Yes. So on exports to Latin America, we're continuing to see Latin American refining utilization at very low levels, and we're expecting those to continue. So Latin America is proving to be a good export market, both on the diesel side and the gasoline side. Some of the Mexico imports have been recovered, but not all compared to some of the pipeline outages that we saw earlier in the year. But some of that market has come back.

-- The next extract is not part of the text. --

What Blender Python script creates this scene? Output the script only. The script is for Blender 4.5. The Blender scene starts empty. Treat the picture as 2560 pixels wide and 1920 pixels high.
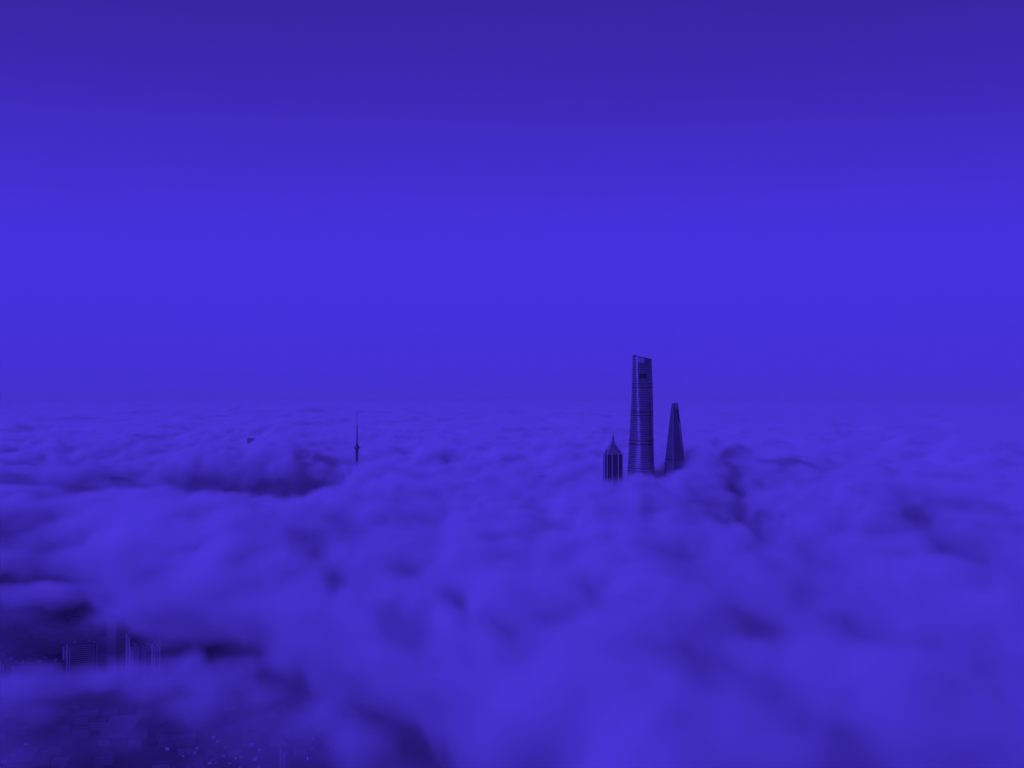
import bpy, bmesh, math, random
import numpy as np
from mathutils import Vector, Matrix

random.seed(7)
R = math.radians
scene = bpy.context.scene
COL = scene.collection

# ------------------------------------------------------------------ camera
CAM_Z = 520.0            # metres above the streets
FPX = 1790.0             # focal length in pixels of the 2560 wide photograph
HOR = 985.0              # row of the true horizon in the photograph
cam = bpy.data.cameras.new("camera")
camo = bpy.data.objects.new("camera", cam)
COL.objects.link(camo)
camo.location = (0, 0, CAM_Z)
camo.rotation_euler = (R(90) + math.atan((HOR - 960) / FPX), 0, 0)
cam.sensor_width = 36.0
cam.lens = 36.0 * FPX / 2560.0
cam.clip_start = 1.0
cam.clip_end = 200000.0
scene.camera = camo


def spot(px, py, z):
    """world point at height z seen at photo pixel (px, py)"""
    d = (CAM_Z - z) * FPX / (py - HOR)
    return Vector(((px - 1280) * d / FPX, d, z))


def atd(px, d, z=0.0):
    return Vector(((px - 1280) * d / FPX, d, z))


# ------------------------------------------------------------------ helpers
def tag(o, label=None, cat=None, group=None, kind=None):
    if label:
        o["label"] = label
    if cat:
        o["category"] = cat
    if group:
        o["group"] = group
    if kind:
        o["kind"] = kind
    return o


def empty(name, loc, rz=0.0):
    o = bpy.data.objects.new(name, None)
    COL.objects.link(o)
    o.location = loc
    o.rotation_euler = (0, 0, rz)
    return o


def link(name, bm, mat, parent=None, smooth=False):
    me = bpy.data.meshes.new(name)
    bmesh.ops.recalc_face_normals(bm, faces=bm.faces)
    bm.to_mesh(me)
    bm.free()
    if smooth:
        for p in me.polygons:
            p.use_smooth = True
    me.materials.append(mat)
    o = bpy.data.objects.new(name, me)
    COL.objects.link(o)
    if parent:
        o.parent = parent
    return o


def box(bm, x0, x1, y0, y1, z0, z1):
    v = [bm.verts.new(p) for p in ((x0, y0, z0), (x1, y0, z0), (x1, y1, z0), (x0, y1, z0),
                                   (x0, y0, z1), (x1, y0, z1), (x1, y1, z1), (x0, y1, z1))]
    for f in ((0, 3, 2, 1), (4, 5, 6, 7), (0, 1, 5, 4), (1, 2, 6, 5), (2, 3, 7, 6), (3, 0, 4, 7)):
        bm.faces.new([v[i] for i in f])


def loft(bm, rings, cap0=True, cap1=True):
    vs = [[bm.verts.new(p) for p in r] for r in rings]
    n = len(rings[0])
    for a, b in zip(vs, vs[1:]):
        for i in range(n):
            j = (i + 1) % n
            bm.faces.new((a[i], a[j], b[j], b[i]))
    if cap0:
        bm.faces.new(vs[0][::-1])
    if cap1:
        bm.faces.new(vs[-1])


def circ(r, z, n=24, cx=0.0, cy=0.0):
    return [(cx + r * math.cos(2 * math.pi * i / n), cy + r * math.sin(2 * math.pi * i / n), z) for i in range(n)]


def lathe(bm, prof, n=24, cx=0.0, cy=0.0):
    loft(bm, [circ(r, z, n, cx, cy) for r, z in prof])


def ball(bm, r, z, n=24, m=14, cx=0.0, cy=0.0):
    lathe(bm, [(max(0.02, r * math.sin(math.pi * k / m)), z - r * math.cos(math.pi * k / m)) for k in range(m + 1)], n, cx, cy)


# ------------------------------------------------------------------ materials
def mat(name, col, rough=0.6, metal=0.0, spec=0.5, var=0.0, scale=0.05, stretch=(1, 1, 1), coat=0.0):
    m = bpy.data.materials.new(name)
    m.use_nodes = True
    nt = m.node_tree
    b = nt.nodes["Principled BSDF"]
    b.inputs["Roughness"].default_value = rough
    b.inputs["Metallic"].default_value = metal
    b.inputs["Specular IOR Level"].default_value = spec
    b.inputs["Coat Weight"].default_value = coat
    c = (col, col, col * 1.05, 1) if isinstance(col, float) else (*col, 1)
    b.inputs["Base Color"].default_value = c
    if var > 0:
        tc = nt.nodes.new("ShaderNodeTexCoord")
        mp = nt.nodes.new("ShaderNodeMapping")
        mp.inputs["Scale"].default_value = stretch
        nz = nt.nodes.new("ShaderNodeTexNoise")
        nz.inputs["Scale"].default_value = scale
        nz.inputs["Detail"].default_value = 4
        rp = nt.nodes.new("ShaderNodeMapRange")
        rp.inputs["From Min"].default_value = 0.3
        rp.inputs["From Max"].default_value = 0.7
        rp.inputs["To Min"].default_value = 1 - var
        rp.inputs["To Max"].default_value = 1 + var
        mx = nt.nodes.new("ShaderNodeMix")
        mx.data_type = 'RGBA'
        mx.blend_type = 'MULTIPLY'
        mx.inputs[0].default_value = 1.0
        mx.inputs[6].default_value = c
        nt.links.new(tc.outputs["Object"], mp.inputs["Vector"])
        nt.links.new(mp.outputs[0], nz.inputs["Vector"])
        nt.links.new(nz.outputs[0], rp.inputs["Value"])
        nt.links.new(rp.outputs[0], mx.inputs[7])
        nt.links.new(mx.outputs[2], b.inputs["Base Color"])
    return m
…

A lot of that market has come back, but not all. On the LPG export question, we have a combination of long term and short term agreements and our commercial people are constantly in the market trying to optimize the delivery of the volumes that we have in place. You recall, we started with 100 and 50,000 barrel a day expectations that LPG export facility has operated much better than that, operating at 180,000 to 200,000 barrels a day of capacity recently. And so we'll be in the market looking for solid contracts.

Speaker 3

Yes. I would say a window is probably starting to open. When you kind of had spots around $0.06 we obviously didn't want a contract during that period of time that it's you start to push into double digits. I think that, that often window will open for us. We've had great success in moving the volumes out of the export facility and now we've got to work on the margin side.

Speaker 1

Thank you. We have now reached the time limit available for questions. I will now turn the call back over to Jack.

Speaker 2

Yes. Thank you, Julie, and thank all of you for your interest in Phillips 66. Please contact Brent or me if you have any questions. Thank you.

Speaker 1

Thank you. Ladies and gentlemen, this concludes today's conference. You may now disconnect.